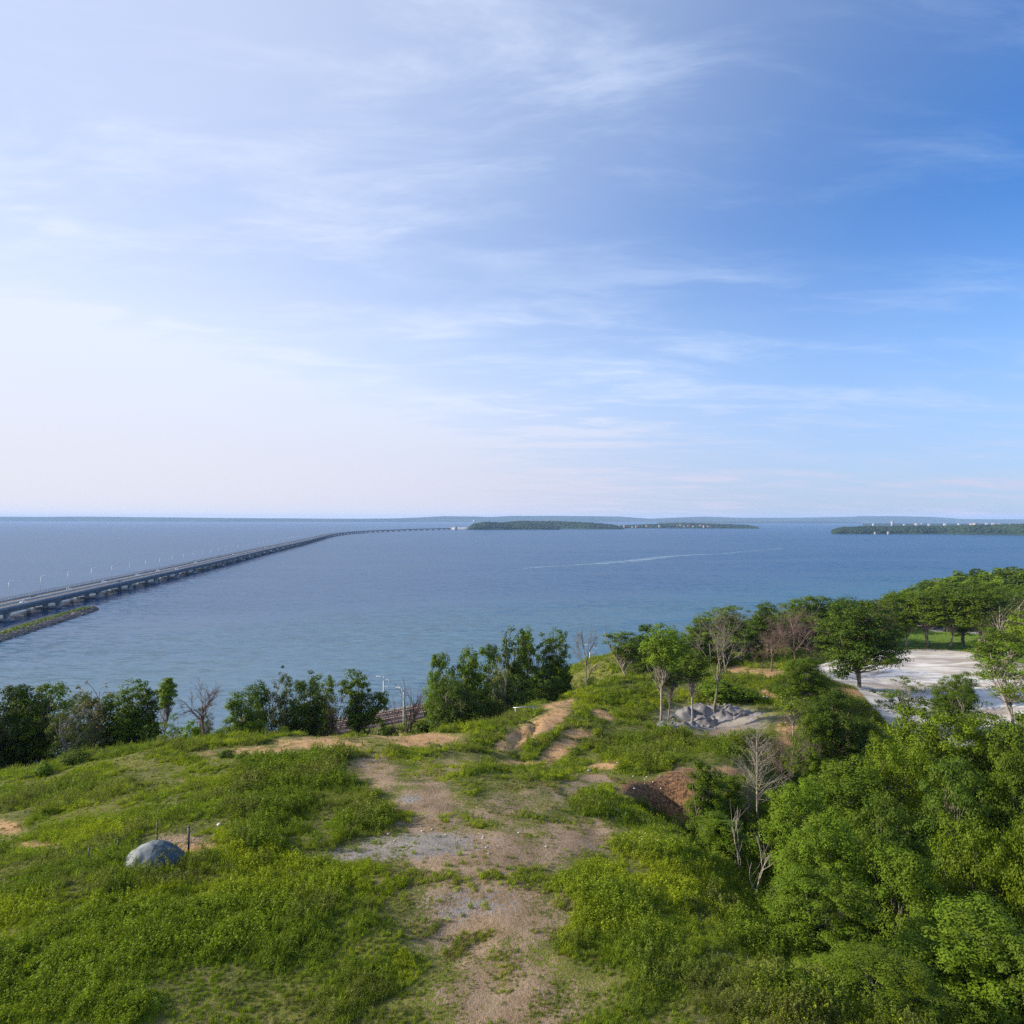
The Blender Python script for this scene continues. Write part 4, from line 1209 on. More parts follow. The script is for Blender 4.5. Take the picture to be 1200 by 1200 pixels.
T_ = [
    # left group beyond the crest
    ('dark1', -70, 64, 812, 110, 'dark round tree cut by the left edge of the row'),
    ('dark1', 6, 66, 806, 78, 'dark broad tree at the far left edge of the photo'),
    ('mid1', 52, 68, 801, 66, 'bushy tree with lit left crown, second from the left edge'),
    ('dark2', 30, 74, 815, 60, 'dark tree behind the two leftmost trees'),
    ('airy', 84, 64, 806, 52, 'thin olive tree with a pale leaning trunk in the left row'),
    ('dark1', 98, 74, 815, 52, 'dark tree behind the thin olive one in the left row'),
    ('dry', 110, 67, 797, 46, 'half bare brownish tree with twigs above the left row'),
    ('dark2', 132, 70, 812, 44, 'dark tree right of the half bare brownish tree'),
    ('tall1', 158, 69, 796, 38, 'tall leafy tree near the right end of the left row'),
    ('tall2', 150, 75, 818, 40, 'dark tree filling behind the tall leafy one'),
    ('slim', 177, 70, 806, 26, 'slender airy tree left of the lollipop shaped tree'),
    ('shrubd', 181, 68, 845, 34, 'dark low shrub at the foot of the slender trees'),
    ('lolly', 190, 66, 794, 20, 'thin tree with one oval crown on a leaning bare stem'),
    ('tiers', 206, 64, 835, 32, 'small pale green shrub tree right of the oval crowned one'),
    ('bare4', 243, 60, 790, 48, 'leafless dark tree with upright forked limbs at left centre'),
    ('airy', 243, 65, 822, 26, 'sparse small tree behind the leafless forked tree'),
    ('shrub', 228, 63, 842, 22, 'low sparse shrub left of the leafless forked tree'),
    # middle group
    ('mid2', 284, 78, 809, 52, 'round bushy tree at the left end of the middle group'),
    ('dark2', 300, 82, 800, 44, 'dark tree in the middle group behind the round bushy one'),
    ('airy', 326, 82, 780, 46, 'tallest airy tree of the middle group with pale stems'),
    ('dark1', 345, 84, 798, 40, 'dark tree right of the tallest airy tree in the middle group'),
    ('tall2', 366, 86, 786, 34, 'narrow dark tree with a bare tip in the middle group'),
    ('tall1', 380, 90, 790, 28, 'narrow green tree beside the bare tipped one'),
    ('dry', 393, 84, 800, 36, 'greyish brown nearly leafless tree in the middle group'),
    ('arm', 421, 86, 785, 50, 'columnar tree with one leafy arm reaching right beside the railway'),
    ('sticks', 438, 98, 822, 20, 'bare saplings left of the first railway mast'),
    ('bare4', 480, 88, 790, 50, 'bare purple brown tree in front of the railway'),
    ('shrub', 452, 100, 842, 34, 'low green shrub at the foot of the railway slope'),
    ('shrubd', 500, 84, 845, 40, 'dark low shrub under the bare purple brown tree'),
    # central clump
    ('dark1', 524, 78, 766, 50, 'round dark tree at the left end of the central clump'),
    ('mid1', 515, 84, 786, 36, 'lower leafy tree against the left side of the central clump'),
    ('mid2', 547, 82, 758, 56, 'leafy tree second from left in the central clump'),
    ('dark2', 535, 72, 800, 60, 'dark low tree at the front of the central clump'),
    ('dark1', 572, 86, 757, 50, 'dark tree in the middle of the central clump'),
    ('airy', 590, 78, 762, 40, 'thin olive tree with pale trunk inside the central clump'),
    ('tall1', 604, 88, 735, 34, 'tallest pointed tree of the central clump'),
    ('mid2', 618, 92, 738, 44, 'tall leafy tree just right of the tallest in the central clump'),
    ('tall2', 637, 92, 742, 30, 'narrow dark green tree near the right of the central clump'),
    ('tall1', 653, 94, 737, 30, 'narrow tree at the right end of the central clump'),
    ('dark2', 600, 80, 790, 60, 'dark tree in the shaded foot of the central clump'),
    ('dark1', 638, 86, 785, 46, 'dark low tree at the right foot of the central clump'),
    ('shrubd', 658, 94, 790, 26, 'dark shrub closing the right foot of the central clump'),
    ('dark1', 560, 74, 812, 54, 'shaded tree low in the gully before the central clump'),
    # leaning dead tree and brush
    ('bare3', 689, 97, 732, 34, 'pale dead tree leaning left right of the central clump'),
    ('thicket', 674, 108, 783, 36, 'brown leafless brush beside the pale dead tree'),
    ('shrub', 692, 112, 792, 20, 'small green shrub at the foot of the pale dead tree'),
    # right of the second mast
    ('leaner', 738, 118, 738, 56, 'tree with a pale trunk leaning left above the railway'),
    ('dark2', 748, 124, 745, 46, 'dark bush tree behind the leaning pale trunk'),
    ('dark1', 765, 122, 732, 44, 'pointed dark tree right of the leaning trunk'),
    ('mid2', 790, 126, 738, 48, 'green tree behind the thin trunked trees on the hill'),
    ('dark1', 812, 126, 748, 40, 'low dark tree behind the thin trunked trees'),
    ('high1', 775, 72, 731, 52, 'thin tree with long bare trunk, leftmost on the hill top'),
    ('high2', 783, 73, 772, 34, 'small curved tree beside the leftmost thin trunked one'),
    ('high1', 811, 78, 760, 44, 'small crowned tree on a straight trunk behind the rubble heap'),
    ('bare2', 836, 80, 728, 72, 'bare forked tree behind the right of the rubble heap'),
    ('bare2', 851, 108, 708, 58, 'tall bare pale tree on the far side of the hill'),
    ('mid1', 850, 128, 711, 62, 'tall leafy tree behind the bare pale tree'),
    ('dark1', 826, 130, 722, 44, 'dark tree left of the tall leafy tree behind the hill'),
    ('dark2', 876, 132, 740, 44, 'dark shaded tree between the bare trees behind the hill'),
    ('mid2', 900, 136, 706, 54, 'broad green tree behind the brownish leafless trees'),
    ('barebrown', 903, 112, 730, 44, 'brownish leafless tree, left of two by the gravel area'),
    ('barebrown', 932, 112, 710, 58, 'brownish leafless tree, right of two by the gravel area'),
    ('mid1', 945, 140, 698, 60, 'green tree right of the brownish leafless trees'),
    ('dark2', 975, 142, 700, 56, 'dark green tree left of the big car park tree'),
    ('dark1', 925, 142, 722, 50, 'dark tree behind the brownish leafless trees'),
    ('big1', 1006, 100, 702, 90, 'big broad tree standing at the edge of the pale gravel lot'),
    ('dry', 1030, 135, 702, 36, 'brownish tree behind the big tree of the gravel lot'),
    ('mid2', 1046, 138, 693, 46, 'green tree right behind the big tree of the gravel lot'),
    ('high1', 1062, 137, 715, 40, 'small tree with bare leaning trunk on the lawn'),
    ('lawn', 1086, 136, 690, 60, 'full tree with several trunks on the lawn behind the lot'),
    ('high2', 1113, 134, 700, 46, 'tree with slanting trunk on the lawn near the path'),
    ('lawn', 1144, 130, 686, 62, 'broad tree at the right end of the lawn'),
    ('tall1', 1128, 140, 705, 36, 'narrow tree between the lawn trees'),
    ('airy', 1184, 118, 694, 66, 'light olive tree near the right edge above the lot'),
    ('light1', 1215, 112, 712, 70, 'yellow green tree cut by the right edge above the lot'),
    ('mid1', 1165, 112, 735, 44, 'green tree at the right corner of the lawn'),
    ('tiers2', 1186, 88, 752, 86, 'wide layered tree with pale trunk at the right of the gravel lot'),
    ('tiers', 1062, 84, 793, 74, 'small layered tree in front of the gravel lot'),
    ('near3', 1119, 86, 787, 46, 'rounded feathery tree in front of the gravel lot'),
    ('tiers', 1125, 82, 812, 76, 'low spreading shrub tree under the rounded feathery one'),
    ('near1', 940, 86, 770, 58, 'wide bush tree between the hill and the gravel lot'),
    ('shrubd', 914, 90, 800, 30, 'small dark shrub left of the wide bush tree'),
    ('sap', 929, 66, 808, 36, 'yellow green sapling with a white trunk'),
    ('near4', 985, 62, 808, 98, 'large dark bush right of the white trunked sapling'),
    ('near1', 955, 60, 838, 60, 'bright edged bush below the large dark bush'),
    # near woods, lower right
    ('near2', 1108, 52, 832, 140, 'bright yellow green thicket crown at right centre'),
    ('near1', 1185, 50, 838, 120, 'green crown at the right edge below the layered tree'),
    ('near2', 1045, 46, 868, 90, 'light green crown left of the bright thicket'),
    ('near3', 985, 44, 890, 110, 'large soft green crown in the lower right woods'),
    ('near4', 1120, 40, 888, 120, 'large leafy crown at the lower right'),
    ('near1', 1200, 38, 892, 100, 'leafy crown at the lower right corner'),
    ('near1', 930, 37, 915, 100, 'leafy crown beside the dead spruce'),
    ('near4', 1040, 35, 930, 110, 'darker crown in the lower right woods'),
    ('near2', 1150, 31, 965, 120, 'glossy leaved crown near the lower right corner'),
    ('near3', 960, 31, 950, 90, 'green bush at the bottom edge right of the dead spruce'),
    ('near1', 1060, 29, 990, 120, 'leafy crown at the bottom edge of the woods'),
    ('near2', 1230, 29, 975, 120, 'leafy crown cut by the lower right edge'),
    ('near1', 960, 25, 1025, 130, 'leafy bush below the dead spruce'),
    ('near3', 1130, 24, 1060, 150, 'dense bush at the foot of the woods'),
    ('near4', 1220, 22, 1100, 160, 'dark bush at the very corner of the woods'),
    ('near2', 1020, 21, 1120, 150, 'light green bush at the foot of the woods'),
    ('nearcol', 826, 38.5, 893, 46, 'column shaped bush right of the earth pit'),
    ('nearcol', 852, 40, 908, 34, 'narrower column shaped bush beside the first one'),
    ('nearcol', 842, 34.5, 955, 50, 'low leafy bush at the foot of the column shaped bushes'),
    ('spruce', 887, 41, 846, 62, 'dead bare spruce with fine pale branches'),
    ('spruce', 876, 40, 905, 20, 'thin dead stem left of the dead spruce'),
    ('thicket', 922, 56, 832, 60, 'dry brown thicket behind the dead spruce'),
    ('thicket', 895, 52, 855, 46, 'dry thicket left behind the dead spruce'),
    ('sticks', 868, 33, 935, 34, 'bare saplings at the bottom edge by the dead spruce'),
    ('sticks', 882, 30, 965, 40, 'lowest bare saplings near the bottom edge'),
    # shrubs on the slopes
    ('shrub', 90, 49, 880, 30, 'feathery light shrub on the left crest'),
    ('shrub', 55, 47, 892, 18, 'small shrub left of the feathery one on the crest'),
    ('shrub', 267, 46, 877, 20, 'rounded green shrub on the plateau at left centre'),
    ('shrub', 286, 45, 880, 16, 'second rounded shrub beside the first on the plateau'),
    ('shrub', 868, 84, 803, 36, 'low dark shrub patch behind the rubble heap'),
    ('shrub', 843, 84, 796, 44, 'low green shrub patch right of the bare forked tree'),
]
for k, px, D, yt, w, lab in T_:
    nm = 'tree'
    cat = 'tree'
    if k in ('shrub', 'shrubd', 'thicket', 'near1', 'near2', 'near4', 'nearcol'): nm, cat = 'bush', 'bush'
    if k.startswith('bare') or k in ('spruce',): nm, cat = 'bare_tree', 'bare tree'
    if k == 'sticks': nm, cat = 'sapling', 'sapling'
    plant(k, px, D, yt, w, lab, nm, cat)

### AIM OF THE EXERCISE
Search the lines for the string "from" and copy every line that has it.

### ANSWER TO THE EXERCISE
The Blender Python script for this scene continues. Write part 4, from line 1209 on. More parts follow. The script is for Blender 4.5. Take the picture to be 1200 by 1200 pixels.
    ('mid1', 52, 68, 801, 66, 'bushy tree with lit left crown, second from the left edge'),
    ('mid2', 547, 82, 758, 56, 'leafy tree second from left in the central clump'),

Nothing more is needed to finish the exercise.